Majcen : “I think of another question : why 190.000 people could arrang
their status and why those 18.000 didn’t do it ? I am convinced that
the major contribution came from their sense of superiority,
humiliating stance against Slovenian nation and belief that
independence movement will fail. This speculation didn’t succeed. I am
sure that in 99 percent they must blame themselves for their present
situation. Many of them left Slovenia together with Yugoslav army, then
they returned and started to lament about their fate.”


“Erased” truly didn’t appealed for citizenship, therefore they should
became foreigners with permanent residence as Chinese in Yugoslavia
became an foreigner in Slovenia.

“A Chinese had a valid documents but these people should start to
arrange their documents. This was obligation by law at that time. Why
didn’t they arrange their documents?”

Because they could not do it immediately. After “erasure” they should
temporarily reside for 8 years to get permanent residence. But to apply
for temporary residence you must leave Slovenia to foreign country
where you aply for permission and wait some years. Some commited
suicide because of harsh formal procedures.

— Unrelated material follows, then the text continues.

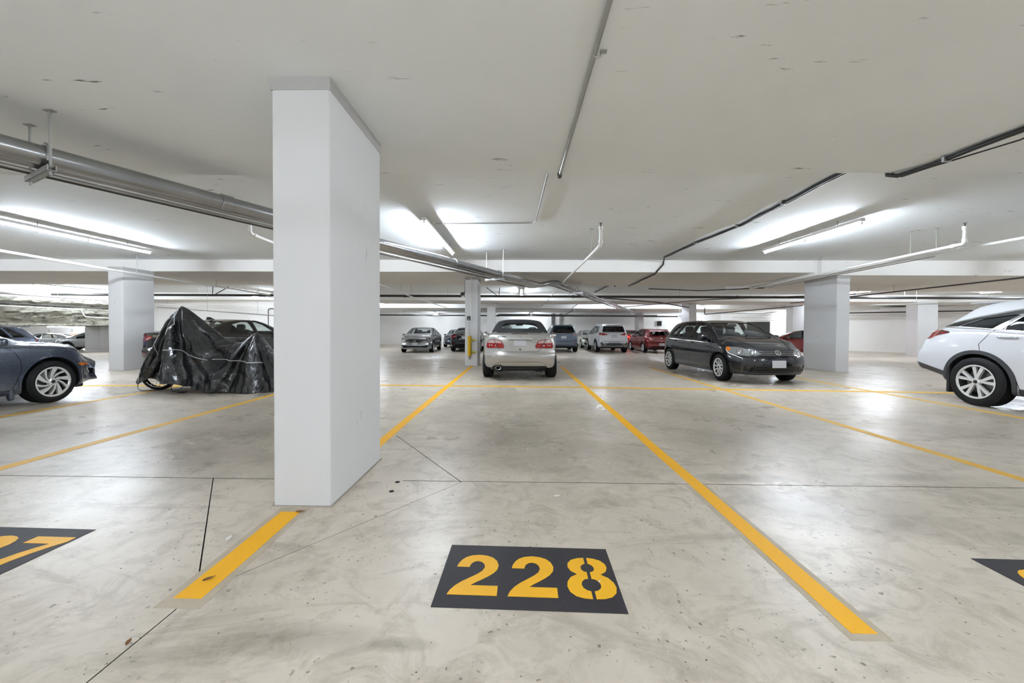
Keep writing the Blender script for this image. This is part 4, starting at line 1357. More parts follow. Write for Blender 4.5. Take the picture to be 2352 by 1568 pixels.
    lt['label'] = 'dark chrome letters CLK 430'
    # bumper, valance, exhaust
    c.seam('bumper_gap', [(0.80, 0.628), (0.4, 0.632), (-0.4, 0.632), (-0.80, 0.628)], 'B', w=0.006, off=0.001, mat=pmat('soft_shadow_gap', (120, 117, 112), 0.5, metal=0.4))
    c.seam('bumper_strip', [(0.80, 0.552), (-0.80, 0.552)], 'B', w=0.012, off=0.002, mat=pmat('bumper_strip_paint', (140, 136, 130), 0.4, metal=0.5))
    c.seam('bumper_strip', [(0.78, 0.50), (-0.78, 0.50)], 'B', w=0.006, off=0.004, mat=P_SILVER)
    c.patch('rear_apron', [(0.60, 0.347), (0.56, 0.373), (0.489, 0.414), (0.403, 0.431), (-0.406, 0.436), (-0.52, 0.413), (-0.60, 0.365), (-0.62, 0.347)], 'B', pmat('apron_paint', (172, 168, 158), 0.35, metal=0.5, coat=0.5), off=0.006, thick=0.02)
    c.seam('apron_edge', [(0.60, 0.347), (0.56, 0.373), (0.489, 0.414), (0.403, 0.431), (-0.406, 0.436), (-0.52, 0.413), (-0.60, 0.365), (-0.62, 0.347)], 'B', w=0.004, off=0.007)
    c.patch('bumper_cutout', [(0.655, 0.275), (0.60, 0.335), (0.53, 0.362), (0.43, 0.366), (0.375, 0.335), (-0.40, 0.333), (-0.60, 0.335), (-0.66, 0.275)], 'B', M_LINER, off=0.010, thick=0.03, res=0.04)
    m = MB()
    for (ra, rb) in ((1.0, 0.82),):
        k = 28; vs = []; fs = []
        for (q, x) in ((0.80, -2.02), (0.82, -2.235), (0.98, -2.24), (1.0, -2.225), (1.0, -1.85)):
            for i in range(k):
                vs.append((x, 0.485 + 0.068 * q * math.cos(2 * PI * i / k), 0.298 + 0.048 * q * math.sin(2 * PI * i / k)))
        for j in range(4):
            for i in range(k): fs.append((j * k + i, j * k + (i + 1) % k, (j + 1) * k + (i + 1) % k, (j + 1) * k + i))
        m.add(vs, fs)
        hole = MB().add([(-2.15, 0.485 + 0.06 * math.cos(2 * PI * i / k), 0.298 + 0.042 * math.sin(2 * PI * i / k)) for i in range(k)], [tuple(range(k))])
    tip = m.build('exhaust_tip', M_CHROME, c.root)
    hole.build('pipe_hole', M_LINER, tip)
    MB().rbox((-1.75, 0.1, 0.27), (0.22, 0.62, 0.07), 0.5, 20, 8).build('silencer', M_BARREL, c.root, smooth=60)
    for s in (1, -1):
        MB().box(-1.10, -1.09, s * 0.50 - 0.09, s * 0.50 + 0.09, 0.09, 0.27).build('mud_flap', pmat('grey_plastic_flap', (120, 118, 114), 0.8), c.root, smooth=0)
    c.seam('door_seam', [(-0.55, 0.98), (-0.6, 0.6), (-0.55, 0.3)], 'L', mirror=True)
    c.handle(-0.35, 0.86)
    return c
convertible()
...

Suicide is not related to “erasure” but to distress in which a man is
involved in certain moment. Slovenes also commit suicides.
Statistically it is clear that more Slovenes die of suicide than of
traffic accidents, but nobody asks why.

From your initiative for referendum it seems that you like to punish
all those that departed Slovenia with Yugoslav Peoples Army. But only
those who commits criminal offence can be punished.

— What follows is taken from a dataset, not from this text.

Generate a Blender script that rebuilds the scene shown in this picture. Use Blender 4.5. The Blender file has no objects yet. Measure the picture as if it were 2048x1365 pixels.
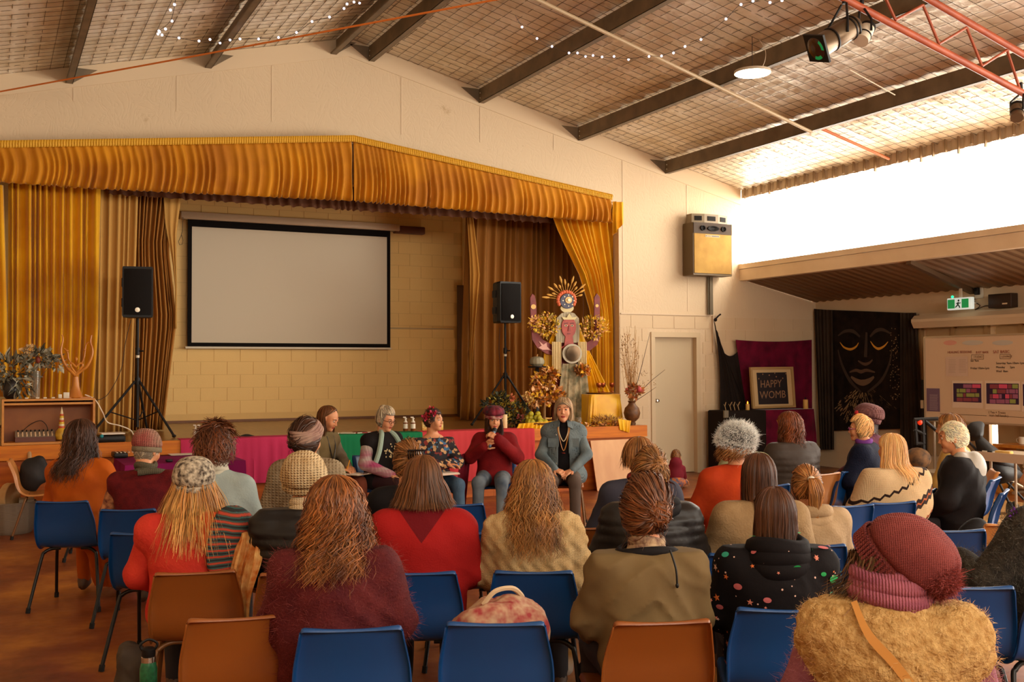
import bpy, math, random
import numpy as np
from mathutils import Vector, Matrix
random.seed(7); RS = np.random.RandomState(11)
PI = math.pi
SC = bpy.context.scene
COL = SC.collection
# ------------------------------------------------------------------ camera
YAW, PIT, ROL, FPX, CAMH = 0.46139703, 0.02650076, -0.00401958, 2106.5, 1.65
_a = np.array([math.sin(YAW)*math.cos(PIT), math.cos(YAW)*math.cos(PIT), math.sin(PIT)])
_r = np.array([math.cos(YAW), -math.sin(YAW), 0.0]); _u = np.cross(_r, _a)
_c, _s = math.cos(ROL), math.sin(ROL)
_r, _u = _c*_r + _s*_u, -_s*_r + _c*_u
CAM = np.array([0, 0, CAMH])
cd = bpy.data.cameras.new('camera'); cam = bpy.data.objects.new('camera', cd); COL.objects.link(cam)
cd.sensor_width = 36.0; cd.lens = FPX/2048*36.0; cd.clip_start = 0.05; cd.clip_end = 200
M = Matrix.Identity(4)
for i in range(3):
    M[i][0], M[i][1], M[i][2] = _r[i], _u[i], -_a[i]
    M[i][3] = CAM[i]
cam.matrix_world = M
SC.camera = cam
def at(x, y, X=None, Y=None, Z=None, D=None):
    """the point of the place that the photograph shows at pixel (x, y), on a given plane"""
    d = _a + (x-1024)/FPX*_r - (y-682.5)/FPX*_u
    if X is not None: t = X/d[0]
    elif Y is not None: t = Y/d[1]
    elif Z is not None: t = (Z-CAMH)/d[2]
    else: t = D
    return CAM + t*d
# ------------------------------------------------------------------ world, light, exposure
SC.view_settings.view_transform = 'Standard'; SC.view_settings.look = 'None'
SC.view_settings.exposure = 0.0; SC.view_settings.gamma = 1.0
try: SC.view_settings.use_curve_mapping = False
except Exception: pass
SC.cycles.use_denoising = True
SC.cycles.max_bounces = 7; SC.cycles.diffuse_bounces = 4; SC.cycles.glossy_bounces = 3
SC.cycles.transparent_max_bounces = 6; SC.cycles.sample_clamp_indirect = 4.0
SC.cycles.caustics_reflective = False; SC.cycles.caustics_refractive = False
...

This is not a punishment. Presidency of Slovenia issued repeatedly an
invitation to those people to join Teritorial Defence. Nobody was
forced, everyone left voluntarily. Those people left their families
because of their career.

How do you know why they left Slovenia?

This is widely known. They publicly threatened that they will return.
They had a chance to change sides but they refused. Those who left
speculeted that independence of Slovenia will not succeed. They were
convinced that they will victoriously come back. Now these people
request monetary compensation from Slovenia.

Do you know that among “erased” there are members of Teritorial Defence?

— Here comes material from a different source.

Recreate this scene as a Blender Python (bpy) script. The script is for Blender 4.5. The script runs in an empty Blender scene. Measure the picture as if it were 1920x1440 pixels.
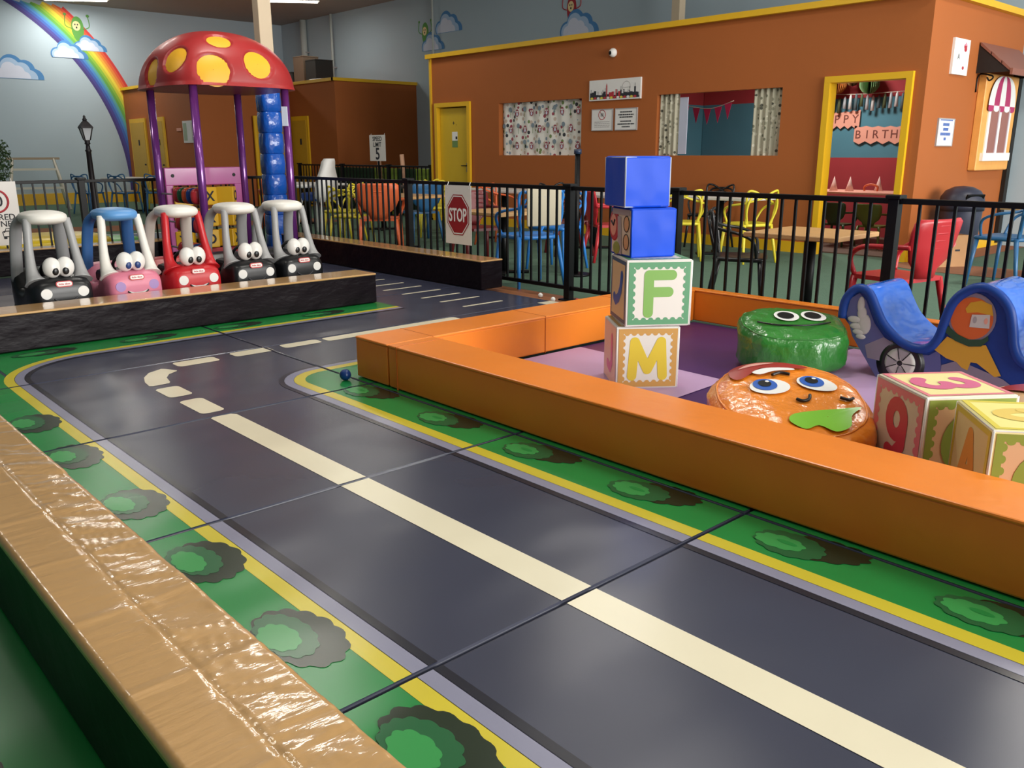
import bpy, bmesh, math, random
from mathutils import Vector, Matrix, noise
from math import pi, sin, cos, radians as R
random.seed(7)
sc = bpy.context.scene
COL = sc.collection

# ------------------------------------------------------------------ camera
cam_d = bpy.data.cameras.new('camera')
cam = bpy.data.objects.new('camera', cam_d); COL.objects.link(cam)
cam_d.sensor_fit = 'HORIZONTAL'; cam_d.sensor_width = 36; cam_d.lens = 1604.5 / 1920 * 36
cam_d.clip_end = 200; cam_d.clip_start = 0.02
_r = Vector((0.73765191, -0.67517816, -0.002026)).normalized()
_f = Vector((0.65131494, 0.712365, -0.26139043)).normalized()
_u = _r.cross(_f).normalized(); _r = _f.cross(_u).normalized()
cam.matrix_world = Matrix(((_r.x, _u.x, -_f.x, 0), (_r.y, _u.y, -_f.y, 0), (_r.z, _u.z, -_f.z, 1.24), (0, 0, 0, 1)))
sc.camera = cam

# ------------------------------------------------------------------ view, world, light
sc.view_settings.view_transform = 'Standard'; sc.view_settings.look = 'None'
sc.view_settings.gamma = 1; sc.view_settings.use_curve_mapping = False
sc.view_settings.exposure = 0.45
sc.cycles.use_denoising = True
sc.cycles.max_bounces = 6; sc.cycles.diffuse_bounces = 3; sc.cycles.glossy_bounces = 3
sc.cycles.sample_clamp_indirect = 4
w = bpy.data.worlds.new('world'); sc.world = w; w.use_nodes = True
w.node_tree.nodes['Background'].inputs[0].default_value = (0.80, 0.90, 1.0, 1)
w.node_tree.nodes['Background'].inputs[1].default_value = 1.1
def area(name, loc, rot, sx, sy, power, col=(1, 1, 1), spread=180):
    l = bpy.data.lights.new(name, 'AREA'); l.shape = 'RECTANGLE'; l.size = sx; l.size_y = sy
    l.energy = power; l.color = col; l.spread = R(spread)
    o = bpy.data.objects.new(name, l); COL.objects.link(o); o.location = loc; o.rotation_euler = rot
    return o
CEIL = 4.87
# daylight through the wide roller doors behind the photographer
area('roller_door_daylight', (6.5, -7.6, 2.3), (R(80), 0, R(8)), 11, 3.8, 1350, (1.0, 0.97, 0.92))
# the hall's ceiling battens: (x, y, power)
BATTENS = [(7.3, 23.5, 50), (11.2, 20.3, 22), (1.5, 20, 30), (4.5, 15.0, 30), (8.6, 13.5, 26), (0.5, 10.2, 28), (4.2, 8.3, 38),
           (7.6, 6.6, 26), (1.2, 5.2, 12), (4.6, 3.4, 62), (9.6, 1.6, 85), (2.2, -0.4, 16), (5.6, -2.2, 66), (-1.2, 2.2, 4)]
for bx_, by_, p_ in BATTENS:
    area('batten_light', (bx_, by_, CEIL - 0.11), (0, 0, R(-35)), 1.4, 0.16, p_, (1.0, 0.955, 0.88))
area('party_room_fill', (11.7, 6.6, 2.78), (0, 0, 0), 0.6, 0.6, 42, (1, 0.95, 0.9))  # unseen fill light added to brighten the party room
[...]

I say that to those who experienced injustice there should be
recognition of injustice, but not to those who speculate. There is
certainly an injustice in the case of members of Teritorial Defence.
But that is not the case for those who left Slovenia because of career.
What kind of moral did they have to leave the family if they were
afraid?

Probably you can’t know what did they mean. For this reason we have a
law which says that we can punish people for what they do notfor what
they think. Even if they were against independence and they thought
that independence will fail, this is not a reason for canceling of
permanent residence.

The Constitution itself prohibits the spreading of hatred and calling
for war. This is what they violated with their military actions. The
canceling of permanent residence is not punishment. This is legal
consequence of their departure. The foreigner which moves out –
Yugoslav army moved out – must report this to competent authority, else
the permanent residence ceases. Why didn’t they report?

Because they didn’t want to leave, they wanted to stay.

If they wanted to return they should report departure by current law.
But they speculated, they knew very well for all the consequences.
Billions of dollars worth of material, weapons and everything possible
they removed from Slovenia, now they want to get compensations. What is
the logic of that? Let them request the compensations from those to
whom they gave all that wealth.

But this was done by army, ordinary soldiers are not responsible for
that.

In Slovenia the Yugoslav army disintegrated and capitulated. Nobody had
any authority to influence those soldiers. Yugoslav army coldn’t exert
any influence because it capitulated. They left voluntarily.